Starting this fall, first year students with Windsor Law will be required to take an intensive Indigenous Legal Traditions course to fulfill the Juris Doctor requirements.

The course is designed to examine and engage with Indigenous legal orders, in particular Anishinaabe, Cree and Haudenosaunee laws.

The Faculty of Law is home to 37 leading legal scholars, including Indigenous scholars Valarie Waboose (former General Counsel to Walpole Island First Nation and an expert on the residential schools’ legacy), Jeffery Hewitt (former Indigenous Bar Association President and General Counsel for the Rama First Nation) and Beverly Jacobs (former President of the Native Women’s Association of Canada, lead consultant and researcher of Amnesty’s “Stolen Sisters” Report and member of the Order of Canada).

The knowledge of our Indigenous faculty members has allowed Windsor Law to offer a range of courses related to Indigenous peoples, indigenize the curriculum material and improve the experience for Indigenous students.

Gloria Thomas and Bryan Loucks will be joining the Law School as sessional instructors to assist in teaching Indigenous Legal Traditions as well as Sylvia McAdam will be joining the Faculty as a Law Foundation of Ontario Scholar for a one-year appointment.
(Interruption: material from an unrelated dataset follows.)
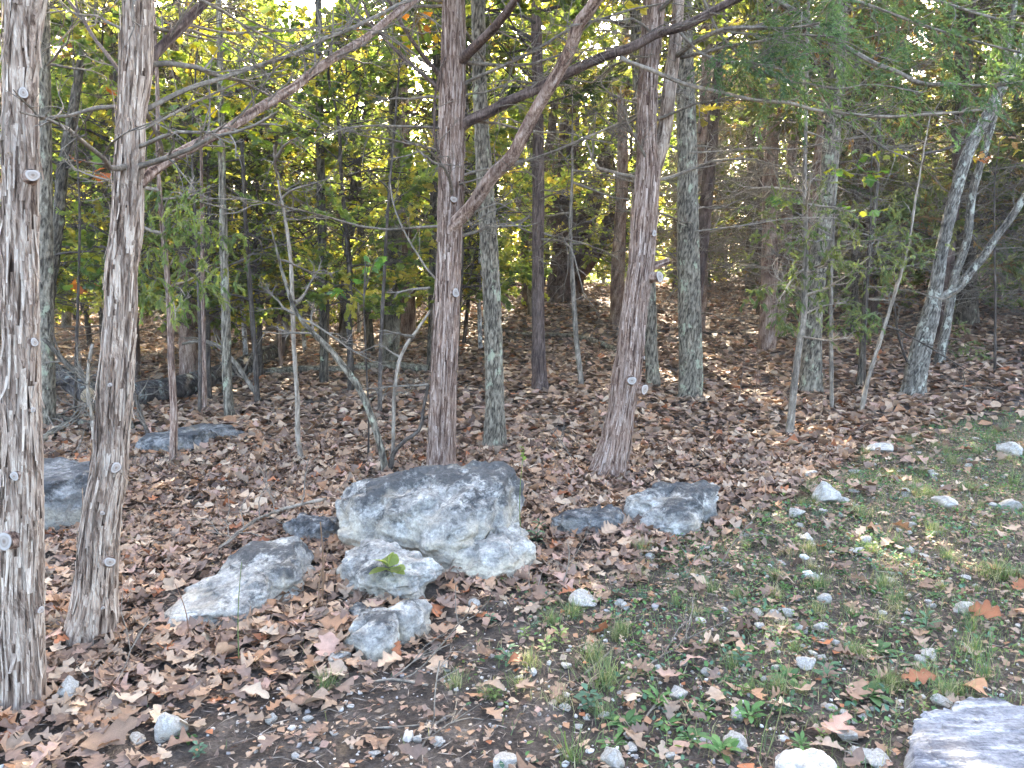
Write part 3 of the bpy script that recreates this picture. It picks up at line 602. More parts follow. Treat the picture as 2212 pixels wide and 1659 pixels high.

“In an era of Truth and Reconciliation as well as “Nation to Nation” dialogue, Indigenous peoples are rebuilding their nationhood and dismantling colonialism,” said McAdam. “Nêhiyaw (Cree) laws and other Indigenous laws are the foundation to rebuilding and it’s an exciting time to rebuild and revitalize inherent original instructions. ”

Windsor Law joins law schools across Canada who have implemented Indigenous courses and content to the curriculum following the recommendations put forth in 2015 by the Truth and Reconciliation Commission, specifically Call to Action #28 that called upon Canadian law schools to require all law students to take a course in Aboriginal people and the law.

“A big part of that commitment is bringing nation-nation relationships into our curriculum,” said Windsor Law Dean Christopher Waters. “That starts with learning Indigenous legal traditions on their own terms.”

Windsor Law, which sits on the traditional territory of the Three Fires Confederacy, comprised of the Ojibway, the Odawa, and the Potawatomi, has a strong commitment to enhance Indigenous voices and scholarship in the Windsor community and within the legal profession.